Hubbard Street Dance Chicago’s Glenn Edgerton recalls the “daunting” experience of being a young dancer stepping solo onto Hancher’s vast stage.
“I walked out there alone and was just petrified,” Edgerton says, artistic director for Hubbard Street, but a member of the Joffrey II company at that time. “Stepping out on such a big stage really felt like quite a daunting and intimidating experience.”
Hancher Executive Director Chuck Swanson recalls the electricity in the air as the curtain rose Dec. 10, 1987, on the “Nutcracker” ballet commissioned for the Hancher stage.
“It was such a community spirit sort of thing,” he says, from all the local donors to the young Eastern Iowa dancers joining the Joffrey professionals onstage.
“That ‘Nutcracker’ still lives today and every time it’s performed, 50 to 60 little kids have that experience,” Swanson says.
With the University of Iowa on the brink of building another Hancher stage, such iconic memories will be celebrated Sept. 4 with a free outdoor performance by Hubbard Street’s contemporary dance troupe.
Swanson encourages the public to come early and bring lawn chairs, blankets and picnics to enjoy the festivities on the green space in front of Hancher Auditorium, closed since the Floods of 2008. The lawn outside the building will literally leap to life as the high-energy contemporary dance troupe springs to the stage.
Audiences will see “quite an eclectic program,” says Edgerton, 51, of Chicago. “The first piece is ‘Following the Subtle Current Upstream,’ … very wonderful, very powerful in its movement. Next is a duet from our second company, ‘I Can See Myself in Your Pupil,’ also showing a characterization and personality from these two dancers that’s really quite light and fun for the audience.

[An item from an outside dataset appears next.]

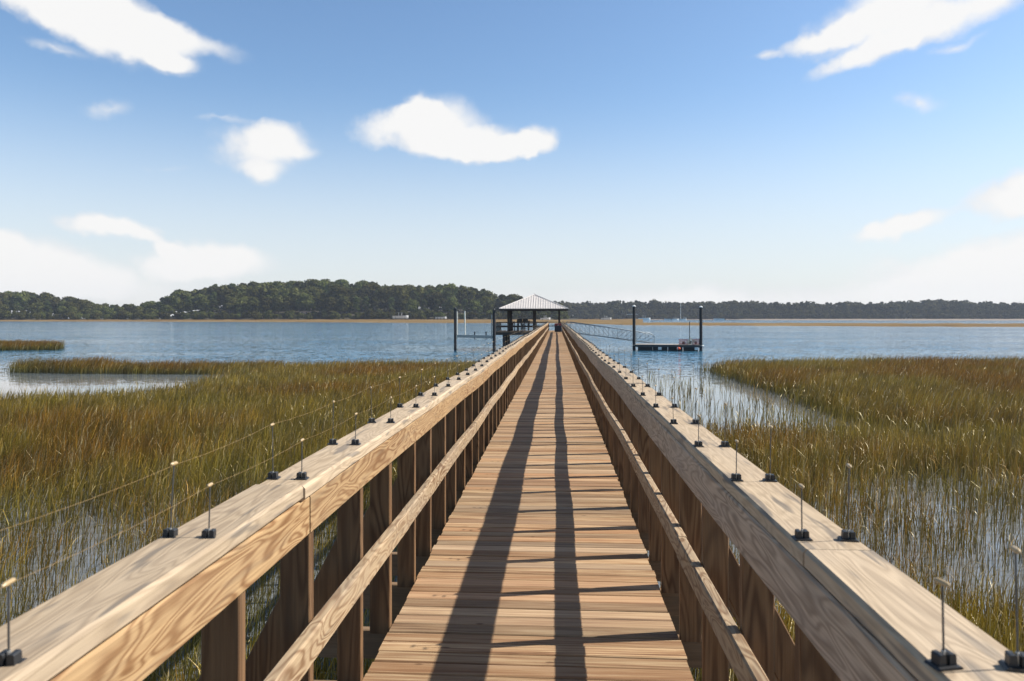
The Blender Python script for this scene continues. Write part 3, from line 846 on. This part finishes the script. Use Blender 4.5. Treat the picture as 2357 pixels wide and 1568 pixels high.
for t in (.51, .80):
    p = pL + (pR - pL) * t; m = MB()
    m.box((p.x, p.y, zb + .27), (.10, .14, .28)); m.box((p.x, p.y, zb + .40), (.17, .2, .08)); m.box((p.x, p.y, zb - .16), (.08, .12, .2))
    m.build('bunk_bracket', M['dockgrey'], cb)
p = pL + (pR - pL) * .26; m = MB(); m.tube((p.x, p.y, zb + .1), (p.x - .02, p.y, CAM_Z + .60), .055, 8); m.build('guide_post', M['pvc'], bl)
for p, sx, tp in ((pL, 1, CAM_Z + .58), (pR, -1, CAM_Z + .25)):
    q = p + e * sx * (.25 if sx > 0 else .30); m = MB(); m.tube((q.x, q.y, zb - .2), (q.x, q.y, tp), .045, 8); m.build('guide_rail', M['pvc'] if sx > 0 else M['alu'], bl)

# ------------------------------------------------------------------ floating dock and gangway on the right
fa = gp(1462, 807.0); fb_ = gp(1612, 808.5)
ex = (fb_ - fa).normalized(); ey = Vector((-ex.y, ex.x, 0)); L = (fb_ - fa).length; WD = 2.6
def fd(u, v, z): return fa + ex * u + ey * v + Vector((0, 0, z))
dk = empty('floating_dock', fd(L / 2, WD / 2, 0), 'low floating dock with black floats held between two tall pilings', 'floating dock')
m = MB(); v = 0
while v < WD - .05:
    m.bar(fd(.0, v + .07, .56), fd(L, v + .07, .56), .13, .03); v += .142
m.build('dock_planks', M['dockwood'], dk)
m = MB()
for a, b in (((0, 0), (L, 0)), ((0, WD), (L, WD)), ((0, 0), (0, WD)), ((L, 0), (L, WD))):
    m.bar(fd(*a, .44), fd(*b, .44), .08, .2)
m.build('dock_frame', M['dockgrey'], dk)
nf = 4
for i in range(nf):
    u0, u1 = .25 + (L - .4) * i / nf, .25 + (L - .4) * (i + 1) / nf - .06
    m = MB(); m.prism([(-.05, -.32), (-1.2, -.32), (-1.25, .34), (.0, .34)], [fd(u0, .02, 0), fd(u1, .02, 0)], tuple(-ey)); m.build('float', M['float'], dk)
for px, mt, lab in ((1523.5, 'white', 'white'), (1563, 'orange', 'red'), (1600, 'white', 'white')):
    q = gp(px, 801); u = (Vector((q.x, q.y, 0)) - fa).dot(ex)
    m = MB()
    if mt == 'white':
        m.bar(fd(u - .15, -.06, .22), fd(u + .15, -.06, .22), .12, .26, .03)
        o = m.build('bumper', M['white'], dk)
    else:
        for k in range(8):
            a0, a1 = -math.pi / 2 + math.pi * k / 8, -math.pi / 2 + math.pi * (k + 1) / 8
            m.tube(fd(u + .19 * math.sin(a0), -.16, .22), fd(u + .19 * math.sin(a1), -.16, .22), max(.02, .14 * math.cos(a0)), 12, max(.02, .14 * math.cos(a1)))
        o = m.build('buoy', M['orange'], dk); o['label'] = 'round red and white mooring buoy'
        m = MB(); m.tube(fd(u - .15, -.17, .22), fd(u - .05, -.17, .22), .10, 12, .145); m.build('buoy_band', M['white'], o)
for u in (-.12, L + .06):
    m = MB()
    for k in range(12):
        a0, a1 = 2 * math.pi * k / 12, 2 * math.pi * (k + 1) / 12
        m.tube(fd(u + .26 * math.cos(a0), .28 + .26 * math.sin(a0), .5), fd(u + .26 * math.cos(a1), .28 + .26 * math.sin(a1), .5), .03, 6)
    m.build('pile_hoop', M['galv'], dk)
def dock_piling(u, v, top, lab):
    p = fd(u, v, 0)
    o = empty('piling', p, lab, 'piling', 'pilings of the floating dock')
    m = MB(); m.tube((0, 0, -2.5), (0, 0, top), .15, 16, .14); link('pile_shaft', m.mesh('pile_shaft', M['pile']), o, (0, 0, 0))
    m = MB(); m.tube((0, 0, top + .003), (0, 0, top + .06), .165, 16, .165); m.tube((0, 0, top + .06), (0, 0, top + .14), .165, 16, .05); link('pile_cap', m.mesh('pile_cap', M['white']), o, (0, 0, 0))
dock_piling(-.12, .28, CAM_Z + (HY - 706) * 70 / F, 'tall dark piling with white cap at the gangway end of the floating dock')
dock_piling(L + .06, .28, CAM_Z + (HY - 708) * 69 / F, 'tall dark piling with white cap at the outer end of the floating dock')
o = empty('marker_pole', fd((1588 - 1462) / 150 * L, WD - .4, .58), 'thin dark upright pole on the floating dock beside the wire traps', 'pole')
m = MB(); m.tube((0, 0, 0), (0, 0, 2.12), .035, 8); link('pole_shaft', m.mesh('pole_shaft', M['pile']), o, (0, 0, 0))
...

“Then we have a piece to the music of ‘Bolero,’ which will be quite recognizable and also a very fun, humorous piece about the relationships happening between characters,” he says.
The final work, “Too Beaucoup,” lasts about 38 minutes and features what Edgerton calls “a unique look, with all the dancers in white bodysuits and white wigs.”
“All of them either look like robots or androgynous creatures,” he says. “It’s non-stop pure energy and physicality with music almost like a rock band.”
Former Hancher intern Sarah Gonsiorowski, 22, is especially looking forward to “Too Beaucoup.” A recent University of Iowa graduate now dancing in Milwaukee, she learned parts of that piece this summer during an intensive study program at the Hubbard Dance studios in Chicago.
“The movement is so interesting and the transitions in the movement are so unexpected,” she says. “It’s really exciting for audience members to watch, and it’s fun to do and challenging.”
That exemplifies Hubbard Street’s niche in modern dance and mirrors Hancher’s mission, as well.
“We’re always making new works, innovating and creating what’s new and what’s next,” Edgerton says. “It’s important to evolve the form forward, so we’re always searching for what is the next new wave, and the only way to find that is by creating.”
Fittingly, the event launches Hancher’s new season, celebrating the structure’s storied past and highly anticipated future. The kickoff event will allow people to remember Hancher as it was before it is torn down and rebuilt on higher ground nearby. It’s targeted for completion by December 2015.
Swanson, 58, of Coralville, has made his peace with the past.
“I’ve come to the point that I’m so excited about what lies ahead,” he says. “I think I said goodbye a while ago to the building, but because of this event, I’ve been thinking more about it. We had 36 years of great stuff that happened inside that building. Former (UI) president Sandy Boyd always talked about Hancher being the largest classroom on campus. It held some of the most wonderful performances by some of the world’s finest artists.”
“We don’t really know when that building is coming down, so we as a staff felt like this is the time to do this,” he says of the farewell nod. “Hubbard Street has such a history with Hancher, with world premieres and commissions. They are so excited about this final performance at the Hancher building.”
Edgerton agrees.
“We feel really honored to be celebrating the theater as it goes to its next phase,” he says. “We’re really excited to be the ones representing the goodbye to Hancher as we know it right now.”